I got this problem and it just stumped me. Can anyone give me the solution? Anyways, here's the question:
Show that the average velocity of a body undergoing constant acceleration, and starting from rest. is half of its final velocity.

Thanks in advance

 

[Physicsisfun2005]

i was trying to solve your problem with some made up #'s but i couldn't get the V average to equal Vf. It may be my methods...

 

[cookiemonster]

Sounds like you're already given the solution. The trick is getting there, right?

Why don't you show us what you've tried so far?

cookiemonster

 

[blackflub]

well if you take the initial V plus the final V and average it out your going to get the average V. (0+Vf)/2=1/2Vf I hope that helps

 

[NateTG]

There's a nifty equation for constant acceleration which essentially gives you the answer.

[tex]\vec{x}=\vec{x}_0+\frac{\vec{v}_0+\vec{v}}{2}t[/tex]
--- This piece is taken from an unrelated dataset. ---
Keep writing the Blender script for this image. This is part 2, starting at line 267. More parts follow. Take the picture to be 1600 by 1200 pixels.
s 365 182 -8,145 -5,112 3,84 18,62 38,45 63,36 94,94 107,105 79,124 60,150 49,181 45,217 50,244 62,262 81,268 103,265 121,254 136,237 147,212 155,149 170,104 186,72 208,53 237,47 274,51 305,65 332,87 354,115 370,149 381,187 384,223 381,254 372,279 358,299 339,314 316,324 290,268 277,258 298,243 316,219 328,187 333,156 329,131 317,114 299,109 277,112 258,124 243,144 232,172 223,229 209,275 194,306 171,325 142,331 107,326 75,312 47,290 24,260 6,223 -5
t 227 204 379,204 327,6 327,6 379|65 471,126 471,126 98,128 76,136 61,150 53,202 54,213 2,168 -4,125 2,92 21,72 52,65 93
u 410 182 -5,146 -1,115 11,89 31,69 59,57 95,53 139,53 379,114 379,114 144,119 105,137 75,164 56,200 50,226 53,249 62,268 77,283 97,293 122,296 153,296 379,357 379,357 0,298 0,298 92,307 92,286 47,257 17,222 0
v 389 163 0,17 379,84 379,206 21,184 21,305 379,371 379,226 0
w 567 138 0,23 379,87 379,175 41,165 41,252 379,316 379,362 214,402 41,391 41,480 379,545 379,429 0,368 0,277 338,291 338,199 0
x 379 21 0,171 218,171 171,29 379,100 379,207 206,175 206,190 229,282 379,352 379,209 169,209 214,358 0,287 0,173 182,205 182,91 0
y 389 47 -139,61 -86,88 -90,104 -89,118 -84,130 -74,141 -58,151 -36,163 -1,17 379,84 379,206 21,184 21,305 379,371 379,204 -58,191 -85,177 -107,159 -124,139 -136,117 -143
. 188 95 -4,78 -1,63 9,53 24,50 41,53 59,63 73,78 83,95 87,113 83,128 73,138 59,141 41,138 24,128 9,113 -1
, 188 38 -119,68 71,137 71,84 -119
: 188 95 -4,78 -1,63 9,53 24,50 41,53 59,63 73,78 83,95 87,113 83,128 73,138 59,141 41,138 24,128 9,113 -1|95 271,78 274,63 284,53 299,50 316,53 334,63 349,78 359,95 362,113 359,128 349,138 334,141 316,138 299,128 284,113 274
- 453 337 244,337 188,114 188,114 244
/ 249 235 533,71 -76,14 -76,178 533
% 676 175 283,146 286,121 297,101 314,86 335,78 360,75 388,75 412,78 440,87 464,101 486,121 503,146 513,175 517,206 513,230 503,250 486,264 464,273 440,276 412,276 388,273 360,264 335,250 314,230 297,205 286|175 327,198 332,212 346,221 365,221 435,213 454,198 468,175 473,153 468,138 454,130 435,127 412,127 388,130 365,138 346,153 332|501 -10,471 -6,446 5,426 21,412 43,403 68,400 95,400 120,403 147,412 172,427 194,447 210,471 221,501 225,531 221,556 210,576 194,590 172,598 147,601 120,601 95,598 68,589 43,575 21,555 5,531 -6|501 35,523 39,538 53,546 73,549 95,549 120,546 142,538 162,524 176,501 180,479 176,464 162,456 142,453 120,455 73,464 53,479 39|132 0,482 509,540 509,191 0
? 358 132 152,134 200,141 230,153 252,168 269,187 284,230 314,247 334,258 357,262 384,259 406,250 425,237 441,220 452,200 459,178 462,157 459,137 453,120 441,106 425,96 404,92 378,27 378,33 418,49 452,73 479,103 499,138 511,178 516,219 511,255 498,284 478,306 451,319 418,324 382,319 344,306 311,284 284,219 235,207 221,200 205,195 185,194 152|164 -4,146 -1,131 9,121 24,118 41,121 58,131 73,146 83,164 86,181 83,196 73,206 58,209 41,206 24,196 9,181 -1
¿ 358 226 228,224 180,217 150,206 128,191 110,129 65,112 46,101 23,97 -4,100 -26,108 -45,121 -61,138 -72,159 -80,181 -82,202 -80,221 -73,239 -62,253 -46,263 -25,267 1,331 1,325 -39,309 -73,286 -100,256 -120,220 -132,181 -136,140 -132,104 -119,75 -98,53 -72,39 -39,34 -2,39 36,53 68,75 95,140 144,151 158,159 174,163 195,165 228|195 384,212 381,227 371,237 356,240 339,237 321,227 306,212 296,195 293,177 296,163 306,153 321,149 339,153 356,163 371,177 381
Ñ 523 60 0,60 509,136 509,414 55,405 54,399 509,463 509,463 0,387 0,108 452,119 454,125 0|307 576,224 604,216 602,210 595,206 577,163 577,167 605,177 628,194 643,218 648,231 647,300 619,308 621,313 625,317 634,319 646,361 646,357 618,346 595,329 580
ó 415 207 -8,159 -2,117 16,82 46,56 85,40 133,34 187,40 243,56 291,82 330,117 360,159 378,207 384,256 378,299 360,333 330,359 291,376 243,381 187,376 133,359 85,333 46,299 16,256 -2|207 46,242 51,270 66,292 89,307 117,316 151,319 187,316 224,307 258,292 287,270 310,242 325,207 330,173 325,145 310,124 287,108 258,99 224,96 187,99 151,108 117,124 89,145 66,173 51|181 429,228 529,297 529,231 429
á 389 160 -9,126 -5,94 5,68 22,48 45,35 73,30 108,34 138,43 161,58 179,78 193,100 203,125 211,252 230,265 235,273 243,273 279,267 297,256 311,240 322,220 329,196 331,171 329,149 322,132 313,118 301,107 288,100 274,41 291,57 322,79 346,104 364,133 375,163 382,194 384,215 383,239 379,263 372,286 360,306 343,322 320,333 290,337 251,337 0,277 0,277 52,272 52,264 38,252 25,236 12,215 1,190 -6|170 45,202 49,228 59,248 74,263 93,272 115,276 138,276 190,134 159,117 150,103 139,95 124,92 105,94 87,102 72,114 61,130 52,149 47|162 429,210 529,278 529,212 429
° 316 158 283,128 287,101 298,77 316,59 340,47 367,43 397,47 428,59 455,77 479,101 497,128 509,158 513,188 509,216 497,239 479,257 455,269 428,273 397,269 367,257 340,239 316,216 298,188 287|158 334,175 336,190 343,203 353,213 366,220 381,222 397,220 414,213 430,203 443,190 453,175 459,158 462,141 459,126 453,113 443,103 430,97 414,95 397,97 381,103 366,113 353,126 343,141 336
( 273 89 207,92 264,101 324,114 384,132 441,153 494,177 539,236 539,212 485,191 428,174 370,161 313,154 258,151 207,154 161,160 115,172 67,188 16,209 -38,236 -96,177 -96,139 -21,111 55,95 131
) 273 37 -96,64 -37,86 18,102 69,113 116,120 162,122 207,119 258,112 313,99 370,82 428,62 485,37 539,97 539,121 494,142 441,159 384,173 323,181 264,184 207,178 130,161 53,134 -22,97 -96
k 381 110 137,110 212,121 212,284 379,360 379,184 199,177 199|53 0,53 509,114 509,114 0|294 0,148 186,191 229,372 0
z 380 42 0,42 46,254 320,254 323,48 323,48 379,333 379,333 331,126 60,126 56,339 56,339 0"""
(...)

You can also derive it from:
[tex]\vec{x}=\vec{x}_0+\vec{v}_0t+\frac{1}{2}\vec{a}t^2[/tex]
and
[tex]\vec{v}=\vec{v}_0+\vec{a}t[/tex]
by solving the bottom equation for [tex]t[/tex] and substituting into the top one.

 

[HallsofIvy]

Assuming constant acceleration, a, then the speed after time t is
v_f= v₀+ at (so that t= (v_f-v₀)/a ) and the distance moved is v₀t+ (1/2)at².

At constant speed, u, the distance moved would be
ut. The average speed must move you the same distance as the actual speed in time t: ut= v₀tf+ (1/2)at. Solve for u, then replace t by v_f-v₀)/a.